◆ **Given request**
Starting with the line that contains "far wall', 'plate')", write out each line through the end of the listing, unchanged. Output nothing else.

◆ **Source material**
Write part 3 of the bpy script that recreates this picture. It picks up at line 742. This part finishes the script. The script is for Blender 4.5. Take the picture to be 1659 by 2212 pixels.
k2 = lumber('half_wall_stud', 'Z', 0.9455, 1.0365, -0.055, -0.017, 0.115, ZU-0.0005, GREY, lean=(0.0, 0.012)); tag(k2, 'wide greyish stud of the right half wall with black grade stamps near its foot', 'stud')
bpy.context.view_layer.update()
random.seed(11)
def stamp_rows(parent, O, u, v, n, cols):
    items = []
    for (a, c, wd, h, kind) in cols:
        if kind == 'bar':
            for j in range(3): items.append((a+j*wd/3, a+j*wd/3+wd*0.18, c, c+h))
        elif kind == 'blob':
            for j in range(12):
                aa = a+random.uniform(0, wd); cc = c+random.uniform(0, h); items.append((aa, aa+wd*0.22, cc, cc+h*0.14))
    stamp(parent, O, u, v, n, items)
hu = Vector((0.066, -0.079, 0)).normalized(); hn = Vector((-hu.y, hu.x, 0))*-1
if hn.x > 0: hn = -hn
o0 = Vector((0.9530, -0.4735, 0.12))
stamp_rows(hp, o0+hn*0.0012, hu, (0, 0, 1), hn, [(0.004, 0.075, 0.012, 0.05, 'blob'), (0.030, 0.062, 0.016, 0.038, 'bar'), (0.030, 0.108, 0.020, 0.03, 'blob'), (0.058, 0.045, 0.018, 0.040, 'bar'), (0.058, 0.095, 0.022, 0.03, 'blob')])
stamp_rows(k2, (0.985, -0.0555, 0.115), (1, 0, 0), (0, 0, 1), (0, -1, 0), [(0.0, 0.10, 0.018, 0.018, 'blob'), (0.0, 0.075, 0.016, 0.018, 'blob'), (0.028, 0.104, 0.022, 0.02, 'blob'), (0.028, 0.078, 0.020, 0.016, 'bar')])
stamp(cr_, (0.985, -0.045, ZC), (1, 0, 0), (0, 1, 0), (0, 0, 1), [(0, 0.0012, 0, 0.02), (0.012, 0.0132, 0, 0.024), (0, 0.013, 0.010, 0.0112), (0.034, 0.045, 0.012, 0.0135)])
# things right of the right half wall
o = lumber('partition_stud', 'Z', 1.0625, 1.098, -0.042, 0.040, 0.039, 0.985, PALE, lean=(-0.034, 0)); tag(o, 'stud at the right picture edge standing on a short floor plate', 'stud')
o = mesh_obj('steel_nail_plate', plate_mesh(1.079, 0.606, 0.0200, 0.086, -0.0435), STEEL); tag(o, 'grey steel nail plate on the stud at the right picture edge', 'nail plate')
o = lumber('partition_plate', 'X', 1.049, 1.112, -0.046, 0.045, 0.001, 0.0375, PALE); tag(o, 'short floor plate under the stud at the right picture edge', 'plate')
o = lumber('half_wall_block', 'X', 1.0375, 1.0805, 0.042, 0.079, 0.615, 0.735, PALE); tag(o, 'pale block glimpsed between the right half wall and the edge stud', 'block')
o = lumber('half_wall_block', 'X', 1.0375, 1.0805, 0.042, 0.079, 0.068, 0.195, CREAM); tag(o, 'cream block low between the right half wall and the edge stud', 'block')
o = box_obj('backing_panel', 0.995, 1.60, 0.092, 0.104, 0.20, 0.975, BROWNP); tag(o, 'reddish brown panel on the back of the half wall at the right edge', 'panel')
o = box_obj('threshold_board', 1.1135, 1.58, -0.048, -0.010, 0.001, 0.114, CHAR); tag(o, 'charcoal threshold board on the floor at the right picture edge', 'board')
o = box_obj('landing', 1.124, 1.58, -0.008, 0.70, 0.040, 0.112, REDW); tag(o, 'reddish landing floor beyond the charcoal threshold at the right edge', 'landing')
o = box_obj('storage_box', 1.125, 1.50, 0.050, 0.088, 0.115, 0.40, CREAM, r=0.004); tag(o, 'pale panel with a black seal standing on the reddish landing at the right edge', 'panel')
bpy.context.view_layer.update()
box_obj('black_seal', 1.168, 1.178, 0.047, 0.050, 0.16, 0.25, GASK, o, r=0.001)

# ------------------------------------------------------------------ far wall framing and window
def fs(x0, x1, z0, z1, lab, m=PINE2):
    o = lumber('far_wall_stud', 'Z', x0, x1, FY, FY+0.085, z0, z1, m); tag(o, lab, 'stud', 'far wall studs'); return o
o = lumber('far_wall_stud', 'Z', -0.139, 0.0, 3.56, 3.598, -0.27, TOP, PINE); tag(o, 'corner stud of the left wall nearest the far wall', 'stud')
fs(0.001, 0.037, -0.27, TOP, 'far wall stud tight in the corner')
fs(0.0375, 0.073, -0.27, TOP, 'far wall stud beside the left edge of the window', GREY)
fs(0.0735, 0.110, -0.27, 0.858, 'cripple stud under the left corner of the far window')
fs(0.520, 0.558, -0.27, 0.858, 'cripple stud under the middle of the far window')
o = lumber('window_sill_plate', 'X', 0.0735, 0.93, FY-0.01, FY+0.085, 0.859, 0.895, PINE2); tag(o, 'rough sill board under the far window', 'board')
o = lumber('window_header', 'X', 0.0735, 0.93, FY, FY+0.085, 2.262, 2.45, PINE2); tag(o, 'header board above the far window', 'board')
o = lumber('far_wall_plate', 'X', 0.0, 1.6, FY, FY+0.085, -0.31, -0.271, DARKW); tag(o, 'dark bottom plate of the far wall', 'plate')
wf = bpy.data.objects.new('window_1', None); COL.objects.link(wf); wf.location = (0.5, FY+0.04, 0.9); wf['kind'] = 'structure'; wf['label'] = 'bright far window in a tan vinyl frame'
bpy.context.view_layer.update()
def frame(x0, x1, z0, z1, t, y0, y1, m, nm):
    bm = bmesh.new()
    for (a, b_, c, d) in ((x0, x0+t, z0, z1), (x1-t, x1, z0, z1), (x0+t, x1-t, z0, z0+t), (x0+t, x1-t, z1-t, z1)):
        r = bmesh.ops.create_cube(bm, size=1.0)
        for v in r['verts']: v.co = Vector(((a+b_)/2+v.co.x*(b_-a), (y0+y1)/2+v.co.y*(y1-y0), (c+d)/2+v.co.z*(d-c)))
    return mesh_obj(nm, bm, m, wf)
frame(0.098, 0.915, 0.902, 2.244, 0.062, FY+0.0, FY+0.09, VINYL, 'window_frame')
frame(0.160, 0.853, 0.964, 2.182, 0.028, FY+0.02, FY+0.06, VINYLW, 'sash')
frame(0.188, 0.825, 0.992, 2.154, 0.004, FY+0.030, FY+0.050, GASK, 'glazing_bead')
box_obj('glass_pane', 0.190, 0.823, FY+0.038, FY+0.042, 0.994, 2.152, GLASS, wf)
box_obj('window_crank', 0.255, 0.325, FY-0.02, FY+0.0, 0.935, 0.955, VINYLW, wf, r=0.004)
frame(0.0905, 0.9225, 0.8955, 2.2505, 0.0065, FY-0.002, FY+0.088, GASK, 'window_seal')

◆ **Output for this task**
o = lumber('far_wall_plate', 'X', 0.0, 1.6, FY, FY+0.085, -0.31, -0.271, DARKW); tag(o, 'dark bottom plate of the far wall', 'plate')
wf = bpy.data.objects.new('window_1', None); COL.objects.link(wf); wf.location = (0.5, FY+0.04, 0.9); wf['kind'] = 'structure'; wf['label'] = 'bright far window in a tan vinyl frame'
bpy.context.view_layer.update()
def frame(x0, x1, z0, z1, t, y0, y1, m, nm):
    bm = bmesh.new()
    for (a, b_, c, d) in ((x0, x0+t, z0, z1), (x1-t, x1, z0, z1), (x0+t, x1-t, z0, z0+t), (x0+t, x1-t, z1-t, z1)):
        r = bmesh.ops.create_cube(bm, size=1.0)
        for v in r['verts']: v.co = Vector(((a+b_)/2+v.co.x*(b_-a), (y0+y1)/2+v.co.y*(y1-y0), (c+d)/2+v.co.z*(d-c)))
    return mesh_obj(nm, bm, m, wf)
frame(0.098, 0.915, 0.902, 2.244, 0.062, FY+0.0, FY+0.09, VINYL, 'window_frame')
frame(0.160, 0.853, 0.964, 2.182, 0.028, FY+0.02, FY+0.06, VINYLW, 'sash')
frame(0.188, 0.825, 0.992, 2.154, 0.004, FY+0.030, FY+0.050, GASK, 'glazing_bead')
box_obj('glass_pane', 0.190, 0.823, FY+0.038, FY+0.042, 0.994, 2.152, GLASS, wf)
box_obj('window_crank', 0.255, 0.325, FY-0.02, FY+0.0, 0.935, 0.955, VINYLW, wf, r=0.004)
frame(0.0905, 0.9225, 0.8955, 2.2505, 0.0065, FY-0.002, FY+0.088, GASK, 'window_seal')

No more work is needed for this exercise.